What is entry-level live production?

Entry-level live production is a compact, single-operator or two-person setup using one or two cameras. It is designed for events where speed of deployment and cost-efficiency matter more than broadcast polish — and where the audience expects a straightforward stream rather than a television-quality production.

What does entry-level production include?

A typical entry-level setup includes: one or two fixed or operated cameras, a basic video switcher or encoding device, simple graphics such as score overlays or lower thirds, and streaming to a single destination (YouTube, Facebook, or a private platform). Deployment is fast, the crew requirement is minimal, and the cost is lower than any multi-camera production tier.

Entry-Level Live Streaming
Simple boxing event streaming

When is entry-level the right choice?

Entry-level works well for: internal corporate streams with a small audience, youth or grassroots sports events, school or club competitions, training session recordings, and informal webinars or announcements.
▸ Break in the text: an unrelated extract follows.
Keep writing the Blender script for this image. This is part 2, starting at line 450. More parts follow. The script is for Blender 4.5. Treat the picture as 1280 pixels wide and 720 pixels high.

It is also a reasonable choice when an event is being streamed for the first time and the organisation wants to test the format before committing to a higher production level.

Where experience multiplies the value of a simple setup

A single-camera entry-level setup is straightforward. What changes the equation is the ability to run multiple simultaneous productions at the same event — each to the same standard.

Multi-discipline sports competitions often take place across several parallel venues: multiple tatami mats, boxing rings, shooting ranges, or table tennis tables running at the same time. Coordinating separate camera positions, streams, and operators across all of them — with consistent graphics, audio and output quality — requires production management experience that goes beyond the equipment itself.

This is where Pélicom’s background in federation-level broadcast directly benefits smaller productions. We apply the same planning discipline and coordination logic to a four-table table tennis tournament as we do to a European Championship host broadcast. The result is a multi-stream production that looks and runs like a deliberate editorial choice — not like four separate operators doing their own thing.

If your event involves parallel competition areas and you need every one of them covered reliably and consistently, talk to us about a multi-stream entry-level setup.

When is entry-level not enough?

Entry-level production is not recommended for high-profile public events, federation championships, events with broadcaster distribution, or any production where technical failure would have reputational consequences. If your event is being watched by sponsors, media rights holders, or a significant public audience, the limitations of a one-camera, single-operator setup carry real risk.

For events that require consistent, reliable, broadcast-quality output — whether streamed, recorded for broadcast, or distributed to a TV partner — Mid-Level production or OB van services are the appropriate choice.